POUR LILY ET CAMILLE
Ainsi Elisabeth Egrot, dont le nom de jeune fille résonne dans le vignoble, Goutorbe: des idées bien arrêtées, et l’envie de voler un jour de ses propres ailes. Pas douée à l’école (dit-elle en riant), mais Avize qui passe… comme une lettre à la Poste. « Il y a certaines choses que l’on n’a pas besoin d’apprendre quand on est née dedans ». Retour dans l’entreprise familiale, à Aÿ, en 2001. « Mes parents m’ont beaucoup appris », mais son père, René, ne répond pas lorsqu’elle parle transmission et laisse entendre qu’elle aimerait bien… En 2012, un peu lasse d’attendre et se sentant prête par ailleurs (l’Earl Egrot-Goutorbe est créée depuis 2008), Elisabeth quitte la rue Jeanson pour s’instal- ler rue Anatole France. Surprise – pour ne pas dire plus – de son père… « J’avais prévenu », rappelle-t-elle.
Elisabeth est maman de deux filles, Lily, 11 ans, et Camille, 9 ans. En 2015, avec son mari – Jean-Marie Egrot -, elle fonde la marque Egrot et filles. Les choses sont on ne peut plus claires : « Ce que nous avons est bien à nous, et ce que nous faisons l’est dans l’optique de le transmettre, un jour, à nos filles ». Jean-Marie fait partie de cette génération de vignerons convaincus de la place des femmes dans le vignoble : « Pourquoi les femmes ne l’auraient-elles pas, cette place ? Elles sont souvent plus intuitives que nous, plus sensibles aussi… ».
En toute logique, Elisabeth et Jean-Marie souhaitent que leurs filles prennent leur suite. Elisabeth : « Nous faisons tout pour leur donner le goût du métier. Mais, bien entendu, ce n’est pas une fin en soi. Si elles n’aiment pas ça, rien ne servira de les forcer. Elles choisiront, feront ce qu’elles voudront. Mais le patrimoine que nous constituons leur est destiné.
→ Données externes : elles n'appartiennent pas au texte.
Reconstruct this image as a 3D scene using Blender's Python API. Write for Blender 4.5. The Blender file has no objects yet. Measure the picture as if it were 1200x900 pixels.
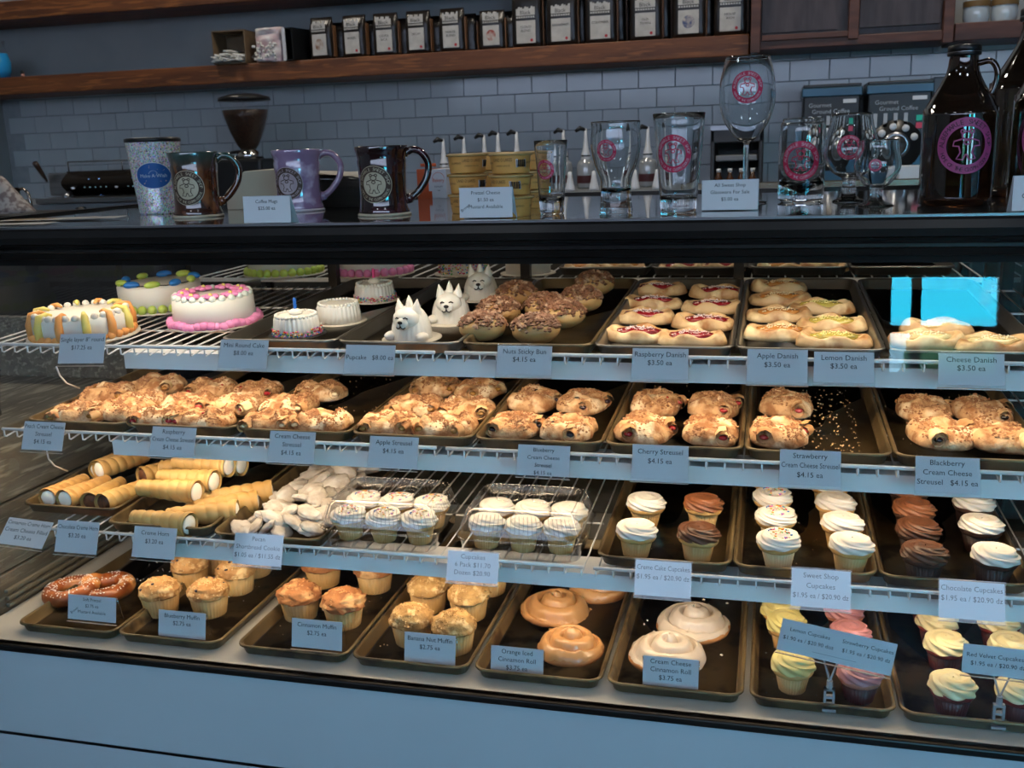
import bpy, math, random
import numpy as np
from mathutils import Vector, Matrix, noise
random.seed(7)
PI = math.pi
S = bpy.context.scene
COL = S.collection

# ---------------------------------------------------------------- camera
RW = ((0.96883904, 0.02611653, -0.24631047), (0.24562373, -0.22951726, 0.9418019), (-0.03193591, -0.97295414, -0.22878012))  # world = RW @ (right, down, forward)
F = 1169.47
CAM = Vector((0.0, -1.56, 1.40))
cd = bpy.data.cameras.new('camera')
cam = bpy.data.objects.new('camera', cd)
COL.objects.link(cam)
cd.sensor_width = 36.0
cd.lens = F / 1200 * 36
cd.clip_start = 0.05
cd.dof.use_dof = True
cd.dof.focus_distance = 1.72
cd.dof.aperture_fstop = 9.0
m = Matrix([[RW[i][0], -RW[i][1], -RW[i][2]] for i in range(3)]).to_4x4()
m.translation = CAM
cam.matrix_world = m
S.camera = cam

def at(u, v, **k):
    """pixel of the 1200x900 photograph -> point on the world plane x=, y= or z="""
    d = Vector([RW[i][0] * (u - 600) + RW[i][1] * (v - 450) + RW[i][2] * F for i in range(3)])
    a, val = list(k.items())[0]
    i = 'xyz'.index(a)
    return CAM + d * ((val - CAM[i]) / d[i])

def depth(p):
    q = Vector(p) - CAM
    return sum(RW[i][2] * q[i] for i in range(3))

# ---------------------------------------------------------------- sky, lamps, exposure
S.view_settings.view_transform = 'Standard'
S.view_settings.look = 'None'
S.view_settings.gamma = 1.0
S.view_settings.use_curve_mapping = False
S.view_settings.exposure = 0.0
W = bpy.data.worlds.new('sky')
S.world = W
W.use_nodes = True
nt = W.node_tree
nt.nodes.clear()
def wn(t, **k):
    n = nt.nodes.new(t)
    for a, b in k.items(): setattr(n, a, b)
    return n
tc = wn('ShaderNodeTexCoord'); sep = wn('ShaderNodeSeparateXYZ'); ramp = wn('ShaderNodeValToRGB')
nz = wn('ShaderNodeTexNoise'); nz.inputs['Scale'].default_value = 5.0; nz.inputs['Detail'].default_value = 5
cr = wn('ShaderNodeValToRGB'); mx = wn('ShaderNodeMix', data_type='RGBA'); bg = wn('ShaderNodeBackground'); wo = wn('ShaderNodeOutputWorld')
nt.links.new(tc.outputs['Generated'], sep.inputs[0]); nt.links.new(sep.outputs['Z'], ramp.inputs[0])
e = ramp.color_ramp.elements
e[0].position = 0.0; e[0].color = (0.17, 0.33, 0.44, 1)
e[1].position = 1.0; e[1].color = (0.02, 0.25, 0.62, 1)
x = e.new(0.035); x.color = (0.035, 0.68, 1.0, 1)
x = e.new(0.3); x.color = (0.10, 0.50, 0.88, 1)
nt.links.new(tc.outputs['Generated'], nz.inputs['Vector']); nt.links.new(nz.outputs['Fac'], cr.inputs[0])
cr.color_ramp.elements[0].position = 0.56; cr.color_ramp.elements[0].color = (0, 0, 0, 1)
cr.color_ramp.elements[1].position = 0.75; cr.color_ramp.elements[1].color = (1, 1, 1, 1)
nt.links.new(cr.outputs[0], mx.inputs['Factor']); nt.links.new(ramp.outputs[0], mx.inputs['A']); mx.inputs['B'].default_value = (0.75, 0.85, 0.95, 1)
nt.links.new(mx.outputs['Result'], bg.inputs['Color']); bg.inputs['Strength'].default_value = 24.0
nt.links.new(bg.outputs[0], wo.inputs[0])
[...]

D’où la marque Egrot et filles ». Lily et Camille suivront-elles la voie de leur maman ?
Patrimoine et savoir-faire
Elisabeth et Jean-Marie Egrot exploitent 6,5 hectares sur Aÿ, Louvois, Mutigny, Tauxières et l’Aube. « Nous vinifions un hectare et vendons le reste au négoce. Nous avons effectué nos premiers tirages en 2008. Nous produisons entre 5 000 et 10 000 bouteilles par an ». Depuis 2015, et après 4 ans minimum sur lattes pour le BSA, le champagne Egrot et filles commercialise sa production – actuellement le BSA à 21,90 € la bouteille, l’extra brut à 22,85 € et le millésimé 2009 à 27,70 €. Commercialisé en avril 2020, le millésime 2016 sera un assemblage Ay/Louvois, 100 % chardonnay, en magnum. Et si la décision n’a pas encore été prise, tout laisse à penser que 2018 donnera également lieu à un millésime. Elisabeth : « Nous sommes avant tout des vignerons. Mais nous envisageons d’augmenter un peu notre production de champagne pour conserver notre savoir-faire en matière de vinification, qui est partie intégrante du patrimoine. Ce que nous espérons transmettre à nos filles, c’est à la fois un patrimoine et un savoir-faire ».
Elisabeth reçoit rue Anatole France, sur rendez-vous. Les caves ont été aménagées car ici on pratique l’œnotourisme. Si la seule visite/dégustation est payante (« 10 €par personne, c’est la valorisation du travail du vigneron »), elle est gratuite dès l’achat de 6 bouteilles. Elisabeth, qui a fait des vendanges en Nouvelle-Zélande, pratique l’indispensable anglais pour qui veut accueillir l’œnotouriste. Car, si près de 75 % des ventes s’effectuent sur place, 80 % des visiteurs/acheteurs sont des étrangers ! « Je vais maintenant me former pour développer la vente en ligne sur notre site Internet ». Enfin, côté vignoble, Jean-Marie et Elisabeth s’attaquent (si l’on peut dire) à la certification Haute Valeur Environnementale.